Podman":27r69x8x said:
Thales,
i don't know if we are on the same page at all.
i am aware of the dilution effects of water change percentages.. although i am certainly not an expert on the subject.
it only cuts the mustard to a point here... we aren't actually changing any water out and because it is a closed system the water we are cleansing is coming back to the skimming process again, regardless.
how clean that returning water is depends upon how much of it has recently been run through a skimmer.
Think of dilution as a principle. Instead of changing water we are skimming water. If half (or whatever) the water going by the skimmer in the sump is not skimmed, and that 'dirty' water is mixed with skimmed water the dilution idea comes into play and it takes longer for that unskimmed water to get back to the skimmer. Even when it does get back to the sump, there is a chance it will go right by the skimmer again unskimmed.
you are adding confusion.
there should be no consideration for dilution upstream of the return pump.

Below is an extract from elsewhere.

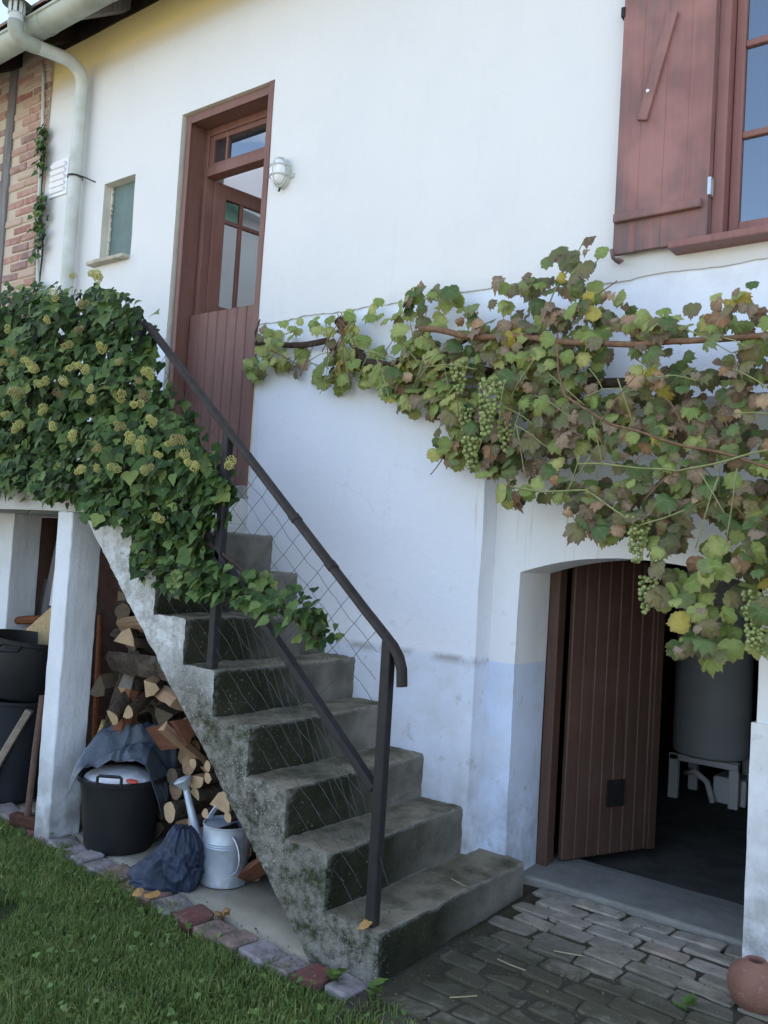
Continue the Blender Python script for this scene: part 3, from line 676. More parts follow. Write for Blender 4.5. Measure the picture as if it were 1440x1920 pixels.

in fact, if it hadn't gone through the sump unskimmed and was left in the display tank from the beginning of the cycle it would be even dirtier from being there.
ideally we would want the volume of raw water processed by the skimmer (different from the actual amount available to the skimming process) to be equal to the skimmers maximum output.
Wait a sec, this is my whole point.
and i understand that, i just don't think what you are describing works toward this ideal, i think it does the opposite.
realistically this can only be obtained by running the entire volume of water single file through the skimmer. this is not what oyu and i have referred to as traditional.
I don't know about traditional or not, but there are lots of people doing just that for a while now. Some via recirculating skimmers, some with a skimmer chamber where water must be skimmed before it moves on through the sump and gets moved on through the sump via the skimmer exit pipe.
i used the word traditional because that is what you described it as, sounds appropriate enough.
i can understand how a chamber would work but only if the skimmer's outlet was seperated from the chamber completely, otherwise is would be counterproductive and causing the loss in the desired effect as i am trying to describe to you.
let's say a skimmer has an output of 2000 GPH and a 1 hr cycle subjects 2000 gallons to the skimming process via a 2000 GPH return pump.
this will run more water through the skimmer twice than it would if the volume subjected was increased to 3000 gallons using a larger return pump.
I don't understand the second sentence.
if you put a skimmer in a 2000 gallon tank for an hour and then removed it to place it in a 3000 gallon tank for an hour, which tank will have the greatest amount of fluid that has made more than one pass through the skimmer?
the 2000 gallon tank.
it will be cleaner water yet it will have less skimmate removed from it's water.
now, i believe the funkier the skimmer's inlet water, the more funk a skimmer will remove, agreed?
Sure, but the point is to remove the funk, not leave it around so the skimmer skims evenly 24 hours a day.
hey, this is my point
so running more through the skimmer twice means the total gallonage skimmed was cleaner so you will remove less funk using the 2000 GPH return pump.
But ti doesn't all go through the skimmer - that depends on how much your skimmer skims per hour, not how much water goes through the sump. You aren't running more through the skimmer twice, you are running the same through the skimmer and moving the same right by the skimmer unskimmed.
i think i described this above. unless the discharge of the skimmer is removed from the skimming area you will skim more twice.
i would love to reply more but i gotta run!
I agree. The limiting factor is the amount of water your skimmer can skim. If your skimmer is in the sump and your return pump moves more water through the sump than the skimmer can skim it will take longer to skim all the water in the system.
i find this faulty.
while one return pump might be transfering 98% skimmed water it might only be doing it at 1000 GPH whereas a more efficient design could be moving return water that is 50% skimmed at 3000 GPH.
the second one will skim the entire volume quicker... no?
Depends on how much the skimmer can process. Return little to do with how much water the skimmer skims. If your skimmer does 500 gph, 1000 gph through the sump mean 50% of the water through the sump isn't touched by the skimmer.
i think a more accurate limiting factor would be the amount of raw water your skimmer has access to, the more raw water that you throw by it the more it can skim.
of course this isn't the only limiting factor.
the work a given skimmer can perform is definately worth considering.
Your skimmer can only skim as much as it can skim regardless of how much water is moving by it. If you though more water by it than it can skim, the water that it does skim is diluted by dirty water.
anyway, i wouldn't be at all surprised if i am missing something larger in the picture here.
my apologies to PitPat as i am not really discussing his skimmer anymore.